Since the advent of civilization, the outgrowth of property has been so immense, its forms so diversified, its uses so expanding and its management so intelligent in the interests of its owners, that it has become, on the part of the people, an unmanageable power. The human mind stands bewildered in the presence of its own creation. The time will come, nevertheless, when human intelligence will rise to the mastery over property, and define the relations of the state to the property it protects, as well as the obligations and the limits of the rights of its owners. The interests of society are paramount to individual interests, and the two must be brought into just and harmonious relations. A mere property career is not the final destiny of mankind, if progress is to be the law of the future as it has been of the past. The time which has passed away since civilization began is but a fragment of the past duration of man’s existence; and but a fragment of the ages yet to come. The dissolution of society bids fair to become the termination of a career of which property is the end and aim; because such a career contains the elements of self-destruction. Democracy in government, brotherhood in society, equality in rights and privileges, and universal education, foreshadow the next higher plane of society to which experience, intelligence and knowledge are steadily tending.
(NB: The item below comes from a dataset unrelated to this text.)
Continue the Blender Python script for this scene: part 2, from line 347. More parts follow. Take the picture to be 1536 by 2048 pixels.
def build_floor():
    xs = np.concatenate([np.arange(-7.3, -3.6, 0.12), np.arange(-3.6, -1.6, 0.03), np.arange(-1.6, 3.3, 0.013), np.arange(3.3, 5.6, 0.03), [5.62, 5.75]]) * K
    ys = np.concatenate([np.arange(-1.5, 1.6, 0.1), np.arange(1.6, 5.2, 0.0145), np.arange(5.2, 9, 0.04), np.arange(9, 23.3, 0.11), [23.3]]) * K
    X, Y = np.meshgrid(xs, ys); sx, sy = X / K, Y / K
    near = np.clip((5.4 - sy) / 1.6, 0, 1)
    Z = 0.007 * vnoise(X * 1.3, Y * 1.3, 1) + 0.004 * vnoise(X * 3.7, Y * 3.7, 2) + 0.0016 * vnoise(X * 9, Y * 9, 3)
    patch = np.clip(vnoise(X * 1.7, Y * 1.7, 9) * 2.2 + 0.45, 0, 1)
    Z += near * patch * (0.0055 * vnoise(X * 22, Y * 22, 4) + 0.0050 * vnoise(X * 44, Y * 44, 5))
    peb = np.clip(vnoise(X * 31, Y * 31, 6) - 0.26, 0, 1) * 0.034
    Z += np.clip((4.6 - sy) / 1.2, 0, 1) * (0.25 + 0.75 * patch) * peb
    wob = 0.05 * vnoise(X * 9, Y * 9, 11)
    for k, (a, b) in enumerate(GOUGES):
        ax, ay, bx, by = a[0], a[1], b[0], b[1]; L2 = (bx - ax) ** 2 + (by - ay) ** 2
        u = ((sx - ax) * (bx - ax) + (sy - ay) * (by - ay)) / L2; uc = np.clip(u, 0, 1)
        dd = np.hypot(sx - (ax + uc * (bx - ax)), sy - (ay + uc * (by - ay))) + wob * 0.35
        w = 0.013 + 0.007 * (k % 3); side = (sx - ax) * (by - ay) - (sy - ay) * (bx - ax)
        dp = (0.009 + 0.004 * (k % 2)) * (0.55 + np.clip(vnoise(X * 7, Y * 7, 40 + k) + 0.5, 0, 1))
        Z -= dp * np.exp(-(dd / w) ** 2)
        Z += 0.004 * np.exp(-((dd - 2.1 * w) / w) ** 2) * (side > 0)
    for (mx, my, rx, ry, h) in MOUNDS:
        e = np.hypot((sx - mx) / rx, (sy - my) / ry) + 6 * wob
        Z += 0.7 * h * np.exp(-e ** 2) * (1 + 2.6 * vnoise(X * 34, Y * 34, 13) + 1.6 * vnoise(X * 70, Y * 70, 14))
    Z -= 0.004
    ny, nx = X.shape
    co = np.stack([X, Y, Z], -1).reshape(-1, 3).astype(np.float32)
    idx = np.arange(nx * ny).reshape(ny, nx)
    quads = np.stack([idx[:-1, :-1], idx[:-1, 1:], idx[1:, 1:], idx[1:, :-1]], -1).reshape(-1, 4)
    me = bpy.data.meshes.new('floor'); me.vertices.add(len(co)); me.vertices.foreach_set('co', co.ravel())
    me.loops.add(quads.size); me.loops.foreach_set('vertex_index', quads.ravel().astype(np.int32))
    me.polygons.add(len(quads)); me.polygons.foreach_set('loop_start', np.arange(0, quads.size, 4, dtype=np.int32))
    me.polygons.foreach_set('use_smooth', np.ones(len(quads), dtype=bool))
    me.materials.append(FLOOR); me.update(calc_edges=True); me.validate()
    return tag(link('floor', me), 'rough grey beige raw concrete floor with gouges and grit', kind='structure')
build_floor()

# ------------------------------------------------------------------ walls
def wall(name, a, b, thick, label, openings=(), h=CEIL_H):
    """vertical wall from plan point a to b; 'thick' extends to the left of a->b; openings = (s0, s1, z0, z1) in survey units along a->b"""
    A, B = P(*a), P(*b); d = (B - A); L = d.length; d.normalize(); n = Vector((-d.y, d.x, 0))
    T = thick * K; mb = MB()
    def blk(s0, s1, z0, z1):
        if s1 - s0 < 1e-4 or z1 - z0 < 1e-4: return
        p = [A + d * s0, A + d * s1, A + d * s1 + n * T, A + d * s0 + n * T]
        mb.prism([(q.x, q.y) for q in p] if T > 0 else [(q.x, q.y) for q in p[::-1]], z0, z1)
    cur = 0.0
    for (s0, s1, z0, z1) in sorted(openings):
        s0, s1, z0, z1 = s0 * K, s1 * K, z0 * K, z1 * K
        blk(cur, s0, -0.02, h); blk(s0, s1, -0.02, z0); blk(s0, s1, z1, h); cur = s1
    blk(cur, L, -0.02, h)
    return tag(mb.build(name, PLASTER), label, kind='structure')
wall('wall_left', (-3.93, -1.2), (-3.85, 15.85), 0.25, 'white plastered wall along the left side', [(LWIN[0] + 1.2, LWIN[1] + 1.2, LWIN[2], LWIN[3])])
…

It will be a revival, in a higher form, of the liberty, equality and fraternity of the ancient gentes.

Some of the principles, and some of the results of the growth of the idea of property in the human mind have now been presented. Although the subject has been inadequately treated, its importance at least has been shown.

With one principle of intelligence and one physical form, in virtue of a common origin, the results of human experience have been substantially the same in all times and areas in the same ethnical status.